Así que aquí tenemos la respuesta a las tres preguntas que formulamos más arriba: las empresas deberían pagar por los servicios públicos que consumen (nada justifica que no lo hagan); si ellas no lo hacen, el costo recae sobre todas las personas naturales, en especial sobre sólo más necesitados; y esta brutal franquicia debería figurar en el informa de Gastos tributarios elaborado por el SII.
Hay una interrogante adicional que cabe hacerse a estas alturas es por qué un sistema tan injusto, inequitativo y abusivo como éste, ha sobrevivido durante 30 años sin mayores modificaciones, y por qué es promovido incluso por quien ha hecho de la desigualdad su caballito de batalla, nuestra actual presidenta, Michelle Bachelet. La respuesta parece evidente: por la misma razón por la que, tras 34 años, sobrevive el aberrante sistema de cobro de comisiones de las AFPS, pese a que favorece a estas empresas a costa de perjudicar directamente a sus afiliados; o por el mismo motivo por el cual se siguen entregando nuestros recursos naturales (agua, minerales, pesca, bosque nativo), que pertenecen a todos los chilenos, a unos pocos privilegiados, a título gratuito o a cambio de un precio irrisorio (me refiero, específicamente, al royalty minero); o por la misma causa que, tras 40 años de vigencia, subsisten sistemas de educación, salud, vivienda y previsión que han generado abismos sociales entre los más acomodados y los menos favorecidos; por el mismo pretexto, en fin, por el que subsiste un sistema político que sólo favorece a los políticos, como lo comprueba la escandalosa repartija de cargos públicos que se está registrando por estos días: fueron impuestos en dictadura, con el amparo de las armas, y se han mantenido porque quienes han tenido el poder para cambiarlos, no han querido (tal vez porque no le conviene) o no se han atrevido a hacerlo.
La guinda de la torta de este “sistema integrado” es el comentario que expuso nuestra presidenta en el mensaje que acompañaba a la reforma tributaria: ”con un sistema integrado, la equidad se da a través del impuesto a las personas”. Eso, estimada presidenta, es una megafalacia; en un “sistema integrado” la equidad nunca se logra; el “sistema integrado de impuesto a la renta” es, por definición, inequitativo.

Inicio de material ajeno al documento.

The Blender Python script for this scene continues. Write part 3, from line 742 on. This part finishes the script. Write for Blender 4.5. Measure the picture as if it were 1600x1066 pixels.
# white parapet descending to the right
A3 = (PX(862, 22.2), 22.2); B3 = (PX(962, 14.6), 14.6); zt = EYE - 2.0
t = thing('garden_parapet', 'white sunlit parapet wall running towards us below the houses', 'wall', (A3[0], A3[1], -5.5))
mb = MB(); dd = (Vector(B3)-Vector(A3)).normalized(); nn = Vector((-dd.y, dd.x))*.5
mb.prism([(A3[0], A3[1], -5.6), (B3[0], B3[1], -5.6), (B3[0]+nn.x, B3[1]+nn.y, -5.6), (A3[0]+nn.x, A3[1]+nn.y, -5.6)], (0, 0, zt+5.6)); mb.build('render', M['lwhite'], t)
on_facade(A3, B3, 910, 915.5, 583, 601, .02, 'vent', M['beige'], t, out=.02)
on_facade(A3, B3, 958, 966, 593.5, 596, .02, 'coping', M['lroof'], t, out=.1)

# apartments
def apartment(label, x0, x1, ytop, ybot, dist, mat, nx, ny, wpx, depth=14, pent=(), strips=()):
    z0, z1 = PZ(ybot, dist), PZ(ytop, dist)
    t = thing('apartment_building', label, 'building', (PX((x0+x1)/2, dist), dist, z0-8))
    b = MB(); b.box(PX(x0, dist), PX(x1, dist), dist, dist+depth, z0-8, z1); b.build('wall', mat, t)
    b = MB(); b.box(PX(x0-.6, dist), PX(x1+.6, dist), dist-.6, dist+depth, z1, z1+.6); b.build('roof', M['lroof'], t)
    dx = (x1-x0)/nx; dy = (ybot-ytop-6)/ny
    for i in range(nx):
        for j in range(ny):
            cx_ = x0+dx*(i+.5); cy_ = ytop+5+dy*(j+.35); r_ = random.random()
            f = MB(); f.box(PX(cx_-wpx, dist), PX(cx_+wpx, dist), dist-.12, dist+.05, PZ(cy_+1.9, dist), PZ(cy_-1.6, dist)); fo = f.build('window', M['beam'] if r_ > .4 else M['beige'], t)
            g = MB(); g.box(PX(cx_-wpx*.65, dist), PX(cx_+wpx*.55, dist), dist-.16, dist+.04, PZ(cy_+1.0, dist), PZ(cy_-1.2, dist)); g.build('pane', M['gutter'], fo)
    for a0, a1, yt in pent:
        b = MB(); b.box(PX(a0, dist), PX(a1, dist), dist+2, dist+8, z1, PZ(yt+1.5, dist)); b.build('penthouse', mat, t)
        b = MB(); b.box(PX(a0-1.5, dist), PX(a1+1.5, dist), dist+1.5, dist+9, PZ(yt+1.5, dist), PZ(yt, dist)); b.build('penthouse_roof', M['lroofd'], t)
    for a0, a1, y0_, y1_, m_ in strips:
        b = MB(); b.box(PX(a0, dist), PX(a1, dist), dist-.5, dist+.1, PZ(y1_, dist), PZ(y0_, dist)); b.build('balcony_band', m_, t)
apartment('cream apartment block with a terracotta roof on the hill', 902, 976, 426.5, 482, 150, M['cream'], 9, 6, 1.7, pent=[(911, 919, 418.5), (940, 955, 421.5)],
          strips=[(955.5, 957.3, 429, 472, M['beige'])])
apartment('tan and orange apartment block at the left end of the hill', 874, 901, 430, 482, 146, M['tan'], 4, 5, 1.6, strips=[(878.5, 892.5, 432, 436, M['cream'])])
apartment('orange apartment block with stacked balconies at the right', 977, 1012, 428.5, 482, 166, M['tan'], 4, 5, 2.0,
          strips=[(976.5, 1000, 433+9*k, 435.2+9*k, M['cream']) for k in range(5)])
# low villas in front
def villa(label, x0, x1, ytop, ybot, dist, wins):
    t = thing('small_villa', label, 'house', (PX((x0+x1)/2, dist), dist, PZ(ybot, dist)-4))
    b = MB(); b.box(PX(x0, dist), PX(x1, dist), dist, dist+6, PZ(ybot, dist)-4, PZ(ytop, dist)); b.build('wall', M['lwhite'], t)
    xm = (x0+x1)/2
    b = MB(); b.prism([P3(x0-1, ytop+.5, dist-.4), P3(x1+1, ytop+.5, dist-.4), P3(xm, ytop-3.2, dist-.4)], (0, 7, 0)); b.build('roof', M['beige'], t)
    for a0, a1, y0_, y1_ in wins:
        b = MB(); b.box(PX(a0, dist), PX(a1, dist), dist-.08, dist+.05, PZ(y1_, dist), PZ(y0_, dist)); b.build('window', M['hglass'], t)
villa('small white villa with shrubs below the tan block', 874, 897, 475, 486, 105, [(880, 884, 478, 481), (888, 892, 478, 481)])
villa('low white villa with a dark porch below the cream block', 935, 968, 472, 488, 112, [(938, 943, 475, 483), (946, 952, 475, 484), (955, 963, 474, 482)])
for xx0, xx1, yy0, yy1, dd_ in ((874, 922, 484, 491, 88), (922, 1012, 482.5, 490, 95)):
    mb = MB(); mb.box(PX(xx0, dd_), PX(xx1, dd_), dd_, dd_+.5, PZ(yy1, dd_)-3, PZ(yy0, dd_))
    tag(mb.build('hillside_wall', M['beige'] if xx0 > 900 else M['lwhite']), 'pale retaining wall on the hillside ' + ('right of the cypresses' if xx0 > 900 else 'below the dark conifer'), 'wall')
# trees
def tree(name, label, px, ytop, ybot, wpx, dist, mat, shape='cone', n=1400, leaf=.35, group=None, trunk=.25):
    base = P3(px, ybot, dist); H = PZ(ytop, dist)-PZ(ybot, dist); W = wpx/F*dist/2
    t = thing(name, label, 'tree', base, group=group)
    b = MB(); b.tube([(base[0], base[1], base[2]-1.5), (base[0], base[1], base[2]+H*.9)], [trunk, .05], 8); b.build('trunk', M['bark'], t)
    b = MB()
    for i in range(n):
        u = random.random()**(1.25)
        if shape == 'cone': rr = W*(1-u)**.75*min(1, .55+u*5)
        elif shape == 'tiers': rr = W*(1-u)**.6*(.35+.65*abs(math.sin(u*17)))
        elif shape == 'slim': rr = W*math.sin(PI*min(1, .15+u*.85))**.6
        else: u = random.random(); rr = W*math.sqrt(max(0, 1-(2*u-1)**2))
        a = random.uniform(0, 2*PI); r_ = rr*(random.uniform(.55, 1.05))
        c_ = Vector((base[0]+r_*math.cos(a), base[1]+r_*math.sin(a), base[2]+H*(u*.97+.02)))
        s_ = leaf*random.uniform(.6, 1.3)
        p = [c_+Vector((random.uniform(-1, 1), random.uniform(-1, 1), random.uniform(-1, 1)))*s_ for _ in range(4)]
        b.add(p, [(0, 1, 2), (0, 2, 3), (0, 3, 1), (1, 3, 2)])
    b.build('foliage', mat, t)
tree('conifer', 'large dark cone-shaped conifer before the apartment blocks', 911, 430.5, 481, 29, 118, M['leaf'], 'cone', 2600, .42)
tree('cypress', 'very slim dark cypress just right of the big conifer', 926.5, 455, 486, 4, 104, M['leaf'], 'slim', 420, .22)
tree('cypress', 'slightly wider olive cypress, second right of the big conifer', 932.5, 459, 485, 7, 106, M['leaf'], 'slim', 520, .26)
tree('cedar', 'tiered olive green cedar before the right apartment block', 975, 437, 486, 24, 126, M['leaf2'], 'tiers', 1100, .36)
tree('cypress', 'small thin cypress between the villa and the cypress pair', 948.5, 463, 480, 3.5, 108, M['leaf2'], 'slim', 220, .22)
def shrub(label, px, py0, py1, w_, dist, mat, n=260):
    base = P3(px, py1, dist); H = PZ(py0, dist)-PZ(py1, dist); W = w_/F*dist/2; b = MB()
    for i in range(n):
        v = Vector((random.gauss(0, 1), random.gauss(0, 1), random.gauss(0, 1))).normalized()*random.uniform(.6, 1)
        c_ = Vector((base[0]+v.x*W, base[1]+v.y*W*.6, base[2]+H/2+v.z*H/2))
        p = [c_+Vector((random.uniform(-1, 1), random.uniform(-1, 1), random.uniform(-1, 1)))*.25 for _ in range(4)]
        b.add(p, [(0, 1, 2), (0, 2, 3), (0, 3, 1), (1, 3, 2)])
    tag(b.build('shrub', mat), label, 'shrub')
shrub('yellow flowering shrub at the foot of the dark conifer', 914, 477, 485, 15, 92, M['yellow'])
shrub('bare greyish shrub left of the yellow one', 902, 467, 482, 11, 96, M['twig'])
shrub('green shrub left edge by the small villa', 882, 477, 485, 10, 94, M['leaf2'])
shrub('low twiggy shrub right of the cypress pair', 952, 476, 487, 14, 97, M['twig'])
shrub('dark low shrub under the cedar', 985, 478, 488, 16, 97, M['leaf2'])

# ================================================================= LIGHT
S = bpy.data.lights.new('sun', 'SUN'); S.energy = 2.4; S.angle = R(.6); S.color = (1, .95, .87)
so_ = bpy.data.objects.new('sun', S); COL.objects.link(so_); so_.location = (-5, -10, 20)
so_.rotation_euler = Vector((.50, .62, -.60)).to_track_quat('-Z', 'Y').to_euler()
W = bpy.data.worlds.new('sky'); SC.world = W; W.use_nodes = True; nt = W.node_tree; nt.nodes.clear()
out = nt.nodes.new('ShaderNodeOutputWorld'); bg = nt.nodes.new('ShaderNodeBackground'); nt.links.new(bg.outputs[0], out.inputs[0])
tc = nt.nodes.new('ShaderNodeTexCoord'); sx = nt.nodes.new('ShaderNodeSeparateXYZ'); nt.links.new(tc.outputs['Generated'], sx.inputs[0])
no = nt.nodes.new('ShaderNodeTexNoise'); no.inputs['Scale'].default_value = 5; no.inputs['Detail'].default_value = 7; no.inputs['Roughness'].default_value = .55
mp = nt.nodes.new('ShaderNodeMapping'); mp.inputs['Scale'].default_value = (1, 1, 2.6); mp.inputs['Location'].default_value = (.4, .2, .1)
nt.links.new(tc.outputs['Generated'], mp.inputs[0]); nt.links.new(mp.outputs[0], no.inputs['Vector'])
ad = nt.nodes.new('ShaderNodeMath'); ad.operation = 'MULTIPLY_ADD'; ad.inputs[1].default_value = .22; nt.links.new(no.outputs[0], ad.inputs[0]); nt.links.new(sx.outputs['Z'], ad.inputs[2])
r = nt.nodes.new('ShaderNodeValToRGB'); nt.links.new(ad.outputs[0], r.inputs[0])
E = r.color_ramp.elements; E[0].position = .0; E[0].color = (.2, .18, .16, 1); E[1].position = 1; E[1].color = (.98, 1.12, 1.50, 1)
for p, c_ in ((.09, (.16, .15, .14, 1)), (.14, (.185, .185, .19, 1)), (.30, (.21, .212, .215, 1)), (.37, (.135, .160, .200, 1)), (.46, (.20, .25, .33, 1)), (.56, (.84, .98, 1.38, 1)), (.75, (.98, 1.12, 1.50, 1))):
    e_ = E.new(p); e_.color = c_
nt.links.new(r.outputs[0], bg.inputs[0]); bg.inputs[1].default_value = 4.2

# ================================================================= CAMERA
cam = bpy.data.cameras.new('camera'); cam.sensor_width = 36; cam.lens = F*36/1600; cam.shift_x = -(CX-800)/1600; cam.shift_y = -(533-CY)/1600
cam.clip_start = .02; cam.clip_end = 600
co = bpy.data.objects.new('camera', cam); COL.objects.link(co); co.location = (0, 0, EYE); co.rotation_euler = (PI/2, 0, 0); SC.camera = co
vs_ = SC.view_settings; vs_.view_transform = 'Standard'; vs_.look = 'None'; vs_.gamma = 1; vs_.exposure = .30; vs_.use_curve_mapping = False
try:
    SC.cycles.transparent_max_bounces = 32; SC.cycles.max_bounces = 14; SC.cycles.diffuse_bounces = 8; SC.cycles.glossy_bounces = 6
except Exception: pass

Lo más lamentable del caso es que es tan fácil solucionar este brutal abuso. Basta con desintegrar el sistema de impuesto a la renta, haciendo que el impuesto de primera categoría que pagan las empresas sea de beneficio fiscal, y que los empresarios tributen sobre sus retiros efectivos. Se lograría así un sistema mucho más equitativo, más simple, más eficiente, más fácil de controlar y más conveniente para la gran mayoría de los chilenos, tanto respecto del actual sistema como del proyecto de reforma tributaria de la Nueva Mayoría. ¿Por qué no lo quiere implementar Michelle Bachelet? ¿Cuáles son los intereses que ella protege? ¿O será sólo cuestión de falta de información?
Qué misterio, ¿verdad? ¿Se develará alguna vez? Quizás. En todo caso la esperanza ―esa porfiada sensación de que lo que deseamos, por lejano que se vea, por improbable que parezca, puede realizarse―, es lo último que se pierde.